Structure-Preserving Physics-Informed Neural Networks for Anisotropic Porous Media with Pressure Dependent Viscosity

Abstract

Modeling flow through porous media with realistic physical constraints remains a longstanding challenge in subsurface engineering. Anisotropy in permeability, pressure-dependent viscosity, and non-negativity requirements on pressure fields introduce mathematical complexity and numerical instability, especially in mesh-free learning frameworks. This thesis presents a structure-preserving Physics-Informed Neural Network (PINN) formulation for simulating nonlinear Darcy flow in anisotropic porous domains governed by Barus-type viscosity laws.

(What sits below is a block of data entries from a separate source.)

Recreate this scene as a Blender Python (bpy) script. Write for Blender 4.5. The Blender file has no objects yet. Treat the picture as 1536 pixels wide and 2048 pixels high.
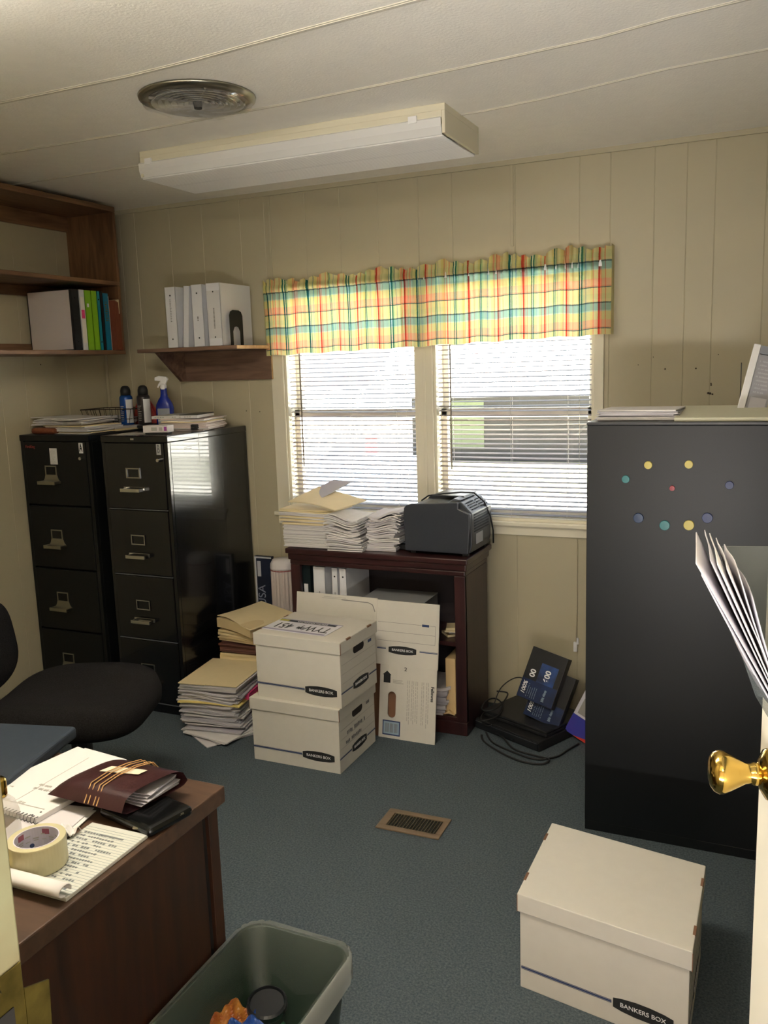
import bpy, math, random
from mathutils import Vector, Matrix
R = math.radians
col = bpy.context.scene.collection
SC = bpy.context.scene

# ------------------------------------------------------------------ camera
cam_d = bpy.data.cameras.new('camera'); cam = bpy.data.objects.new('camera', cam_d); col.objects.link(cam)
cam_d.sensor_fit = 'AUTO'; cam_d.sensor_width = 36.0; cam_d.lens = 1746.43 * 36 / 2048
cam_d.clip_start = 0.02; cam_d.clip_end = 300
yaw, pit, rol = R(-24.5495552), R(9.50284839), R(-1.8413077)
fw = Vector((math.sin(yaw)*math.cos(pit), math.cos(yaw)*math.cos(pit), -math.sin(pit)))
rt0 = Vector((math.cos(yaw), -math.sin(yaw), 0)); up0 = rt0.cross(fw)
rt = math.cos(rol)*rt0 + math.sin(rol)*up0; up = -math.sin(rol)*rt0 + math.cos(rol)*up0
M = Matrix((rt, up, -fw)).transposed().to_4x4(); M.translation = Vector((0, 0, 1.6))
cam.matrix_world = M
SC.camera = cam

# ------------------------------------------------------------------ world, lights, exposure
W = bpy.data.worlds.new('sky'); SC.world = W; W.use_nodes = True
nt = W.node_tree; bg = nt.nodes['Background']
tc = nt.nodes.new('ShaderNodeTexCoord'); sx = nt.nodes.new('ShaderNodeSeparateXYZ'); cr = nt.nodes.new('ShaderNodeValToRGB')
nt.links.new(tc.outputs['Generated'], sx.inputs[0]); nt.links.new(sx.outputs['Z'], cr.inputs[0]); nt.links.new(cr.outputs[0], bg.inputs[0])
cr.color_ramp.elements[0].color = (.92, .96, 1.0, 1); cr.color_ramp.elements[1].color = (.62, .78, 1.0, 1); cr.color_ramp.elements[1].position = .8
bg.inputs['Strength'].default_value = 2.4
def light(name, kind, loc, rot, energy, color, **kw):
    d = bpy.data.lights.new(name, kind); d.energy = energy; d.color = color
    for k, v in kw.items(): setattr(d, k, v)
    o = bpy.data.objects.new(name, d); o.location = loc; o.rotation_euler = rot; col.objects.link(o); return o
light('sun', 'SUN', (0, 0, 20), (R(40), 0, R(80)), 135.0, (1, .96, .9), angle=R(.6))
# daylight portals sit in the two window openings (they emit nothing, they only guide sky sampling)
for nm, xa, xb in (('window_daylight', -2.254, -1.546), ('window_daylight', -1.464, -.73)):
    p = light(nm, 'AREA', ((xa+xb)/2, 3.93, 1.43), (R(-90), 0, 0), 1.0, (1, 1, 1), shape='RECTANGLE', size=xb-xa, size_y=1.1)
    p.data.cycles.is_portal = True
SC.view_settings.view_transform = 'Standard'; SC.view_settings.look = 'None'
SC.view_settings.exposure = 0.5; SC.view_settings.gamma = 1.0; SC.view_settings.use_curve_mapping = False
SC.cycles.use_denoising = True
SC.cycles.max_bounces = 10; SC.cycles.diffuse_bounces = 6; SC.cycles.glossy_bounces = 4
SC.cycles.transmission_bounces = 8; SC.cycles.transparent_max_bounces = 12
SC.cycles.sample_clamp_indirect = 40.0
SC.cycles.caustics_reflective = False; SC.cycles.caustics_refractive = False

# added area lights, unseen in the corridor, to brighten the room like daylight
light('added_corridor_fill', 'AREA', (-.2, -1.47, 1.35), (R(90), 0, 0), 5.0, (1, .97, .92), shape='RECTANGLE', size=2.2, size_y=1.6)
light('added_corridor_uplight', 'AREA', (-.1, -1.3, .45), (R(170), 0, 0), 300.0, (1, .97, .93), shape='RECTANGLE', size=2.4, size_y=.8)  # added uplight aimed at the room's ceiling; no door stands here
LIT = 11.0    # brightness of the added fixture's cover
# ------------------------------------------------------------------ materials
def srgb(r, g, b):
    f = lambda c: (c/255/12.92 if c/255 <= .04045 else ((c/255+.055)/1.055)**2.4)
    return (f(r), f(g), f(b), 1)
_m = {}
def mat(name, c=(200, 200, 200), rough=.6, metal=0.0, noise=0.0, scale=8.0, bump=0.0, bscale=None, c2=None, trans=0.0, emit=0.0, stretch=(1, 1, 1), spec=.5, coat=0.0, alpha=1.0, detail=4):
    if name in _m: return _m[name]
    m = bpy.data.materials.new(name); m.use_nodes = True; t = m.node_tree; N = t.nodes; Lk = t.links
    b = N['Principled BSDF']; b.inputs['Base Color'].default_value = srgb(*c)
    b.inputs['Roughness'].default_value = rough; b.inputs['Metallic'].default_value = metal
    b.inputs['Specular IOR Level'].default_value = spec; b.inputs['Coat Weight'].default_value = coat; b.inputs['Alpha'].default_value = alpha
    if trans: b.inputs['Transmission Weight'].default_value = trans
    co = N.new('ShaderNodeTexCoord'); mp = N.new('ShaderNodeMapping'); mp.inputs['Scale'].default_value = stretch
    Lk.new(co.outputs['Object'], mp.inputs[0])
    nz = N.new('ShaderNodeTexNoise'); nz.inputs['Scale'].default_value = scale; nz.inputs['Detail'].default_value = detail
    Lk.new(mp.outputs[0], nz.inputs['Vector'])
    if noise or c2:
        r_ = N.new('ShaderNodeValToRGB'); Lk.new(nz.outputs['Fac'], r_.inputs[0])
        r_.color_ramp.elements[0].position = .3; r_.color_ramp.elements[1].position = .7
        a = srgb(*c); z = srgb(*c2) if c2 else tuple(min(1, v*(1-noise)) for v in a[:3]) + (1,)
        r_.color_ramp.elements[0].color = z; r_.color_ramp.elements[1].color = a
        Lk.new(r_.outputs[0], b.inputs['Base Color'])
    if bump:
        n2 = N.new('ShaderNodeTexNoise'); n2.inputs['Scale'].default_value = bscale or scale*6; n2.inputs['Detail'].default_value = 5
        Lk.new(mp.outputs[0], n2.inputs['Vector'])
        bp = N.new('ShaderNodeBump'); bp.inputs['Strength'].default_value = bump; bp.inputs['Distance'].default_value = .004
        Lk.new(n2.outputs['Fac'], bp.inputs['Height']); Lk.new(bp.outputs[0], b.inputs['Normal'])
    if emit:
        b.inputs['Emission Color'].default_value = srgb(*c); b.inputs['Emission Strength'].default_value = emit
    _m[name] = m; return m
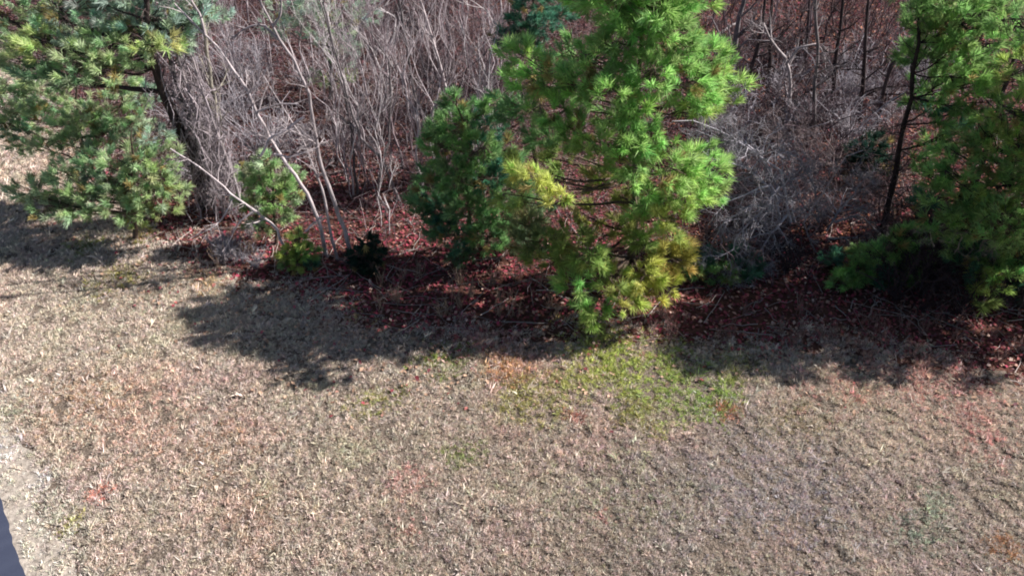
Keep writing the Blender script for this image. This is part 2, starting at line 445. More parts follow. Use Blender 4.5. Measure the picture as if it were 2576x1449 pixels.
# ------------------------------------------------------------------ pines from bough masses
def needles(mb, P, D, n, ln, wd, col, r=rng):
    """tufts at P (M,3) facing D, n needles each"""
    Mn = len(P); T = Mn * n
    Pp = np.repeat(P, n, 0); Dd = np.repeat(D, n, 0)
    tl = np.repeat(r.uniform(.62, 1.3, (Mn, 1)), n, 0)
    base = Pp - Dd * (r.random((T, 1)) * ln * .8)
    rnd = r.normal(0, 1, (T, 3)); rnd -= (rnd * Dd).sum(-1, keepdims=True) * Dd; rnd = nrm(rnd)
    a = r.uniform(.12, 1.0, (T, 1))
    d = nrm(Dd * np.cos(a) + rnd * np.sin(a))
    Ln = ln * tl * r.uniform(.6, 1.1, (T, 1))
    tip = base + d * Ln + np.array([0, 0, -1]) * (Ln * .10 * r.random((T, 1)))
    side = nrm(np.cross(d, nrm(r.normal(0, 1, (T, 3))))) * wd
    midp = base + d * Ln * .5
    V = np.stack([base, midp + side, tip, midp - side], 1)
    i = np.arange(T)[:, None] * 4
    c = np.repeat(np.clip(np.repeat(col, n, 0) * r.uniform(.75, 1.25, (T, 1)), .004, .8), 4, 0)
    mb.add(V.reshape(-1, 3), i + np.array([[0, 1, 2, 3]]), c)

GREEN = np.array([.30, .50, .16]); YEL = np.array([.58, .62, .17]); DEEP = np.array([.09, .24, .15])
PALE = np.array([.48, .62, .34]); BLUE = np.array([.44, .57, .44]); OCHRE = np.array([.5, .36, .09])  # PALE and BLUE carry the washed, hazy look in the needle colour
def pine(name, label, base, top, clumps, trunk_r=.07, needle=.17, per=64, dens=1.0, wd=.0056, bark=(.10, .075, .06), cat='pine tree',
         group=None, bare=14, seed=0, mid=None, flat=.72, swell=1.15):
    r = np.random.default_rng(seed + 100)
    base = np.array([base[0], base[1], 0.0]); base[2] = relief(base[0], base[1])
    root = empty(name, base, label, cat, group)
    pts = [base - [0, 0, .1]] + ([np.asarray(p) for p in mid] if mid else []) + [np.asarray(top)]
    tp = resample(pts, 12)
    tp[1:-1] += r.normal(0, .02, (10, 3))
    tr = trunk_r * np.linspace(1, .22, 12) ; tr[0] *= 1.35
    mb = MB(); mb.tubes(tp[None], tr[None], 9, bark)
    if bare:
        Pb, Rb = grow(tp[None], tr[None], bare, .75, .85, -.05, K=5, rr=.25, tmin=.12, wig=.16, r=r)
        Ps, Rs = grow(Pb, Rb, 3, .35, .6, .1, K=4, rr=.6, wig=.25, r=r)
        tk = MB(); tk.tubes(Pb, Rb, 4, jitcol(len(Pb), np.array(bark) * 1.6)); tk.tubes(Ps, Rs, 3, jitcol(len(Ps), np.array(bark) * 2.2))
        tag(tk.build('dead_twigs', M['dark_bark'], root, loc=base), kind='stuff')
    mb.build('trunk', M['dark_bark'], root, smooth=True, loc=base)
    for (c, rad, col) in clumps:
        c = np.asarray(c, float)
        # where the bough leaves the trunk
        hd = np.linalg.norm(tp[:, :2] - c[:2], axis=1)
        want = c[2] - .35 * hd
        j = int(np.argmin(np.abs(tp[:, 2] - want) + .0 * hd)); j = min(max(j, 1), 11)
        s = tp[j]
        m1 = s * .5 + c * .5 + np.array([0, 0, -.06 * hd[j]]) + r.normal(0, .03, 3)
        path = resample([s, s * .75 + m1 * .25, m1, c, c + nrm(c - m1) * rad * .6], 8)
        path[1:] += r.normal(0, .015, (7, 3))
        br = np.linspace(max(tr[j] * .42, .012), .006, 8)
        bm = MB(); bm.tubes(path[None], br[None], 6, bark)
        rad = rad * swell
        M_ = max(8, int(dens * 125 * rad ** 1.7))
        dirs = nrm(r.normal(0, 1, (M_, 3)))
        rr_ = rad * r.uniform(.35, 1.0, (M_, 1)) ** .7
        tpz = c + dirs * rr_ * np.array([1.0, 1.0, flat])
        out = nrm(nrm(tpz - (c - nrm(c - s) * rad * .5)) * .9 + np.array([0, 0, .45]) + r.normal(0, .25, (M_, 3)))
        # twigs to the tufts, leaving from the bough's outer half
        js = r.integers(3, 8, M_); st = path[js]
        mm = st * .45 + tpz * .55 - np.array([0, 0, .05]) + r.normal(0, .02, (M_, 3))
        TP = np.stack([st, mm, tpz - out * .05, tpz + out * needle * .3], 1)
        TR = np.tile(np.array([.007, .005, .004, .0028]), (M_, 1))
        bm.tubes(TP, TR, 4, np.array(bark) * 1.5)
        bm.build('branch', M['dark_bark'], root, loc=base)
        cc = np.asarray(col) * r.uniform(.7, 1.25, (M_, 1)) * (1 + r.normal(0, .07, (M_, 3)))
        old = r.random((M_, 1)) < .04; cc = np.where(old, np.array([.42, .34, .14]) * r.uniform(.6, 1.2, (M_, 1)), cc)
        nm = MB(); needles(nm, tpz, out, per, needle, wd, cc, r)
        nm.build('needle_clump', M['needle'], root, loc=base)
    return root

def CL(lst, Y, scale=1.0):
    """(px, py, radius px, dY, colour) -> bough masses in metres"""
    o = []
    for px, py, rp, dy, col in lst:
        p = A(px, py, Y + dy)
        dist = np.linalg.norm(p - [0, 0, CAM_H])
        p[2] = max(p[2], .25)
        o.append((p, rp * dist / FPX * scale, col))
    return o

mixc = lambda a, b, t: a * (1 - t) + b * t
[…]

To enforce discrete maximum principles (DMP) and ensure physically admissible pressure fields, two constraint strategies are developed. A hard enforcement mechanism is implemented via output transformations that restrict predictions to within prescribed bounds. In parallel, a soft enforcement strategy augments the loss function with penalization terms that discourage DMP violations. These approaches are systematically evaluated within both strong-form PINNs and variational PINNs, the latter based on Galerkin and Variational Multiscale (VMS) formulations.

A series of numerical studies demonstrates the performance of the proposed methods across several settings. A one-dimensional benchmark using manufactured solutions validates convergence. In a square reservoir with a central borehole, the effect of permeability anisotropy is analyzed by sweeping the directional contrast ratio. It is observed that hard constraints are essential to maintain DMP adherence under strong anisotropy. In a separate case involving localized central forcing, the impact of nonlinear viscosity is assessed by varying the Barus coefficient. Increasing nonlinearity results in larger DMP violations unless physically motivated constraints are imposed. Sensitivity studies also reveal the influence of boundary condition density, penalty weights, and network depth on stability and accuracy.

The results indicate that while both soft and hard constraints improve physical fidelity, hard enforcement consistently outperforms in preserving maximum principles. Among all tested configurations, the VMS PINN with hard constraints yields the most robust performance, maintaining zero violations across anisotropy sweeps and producing stable velocity and pressure fields.

All models are implemented using the DeepXDE library and use physically meaningful parameter ranges relevant to oil recovery and geologic carbon storage. This work demonstrates that constraint-aware PINNs can serve as scalable, reliable solvers for complex porous media problems without sacrificing physical realism.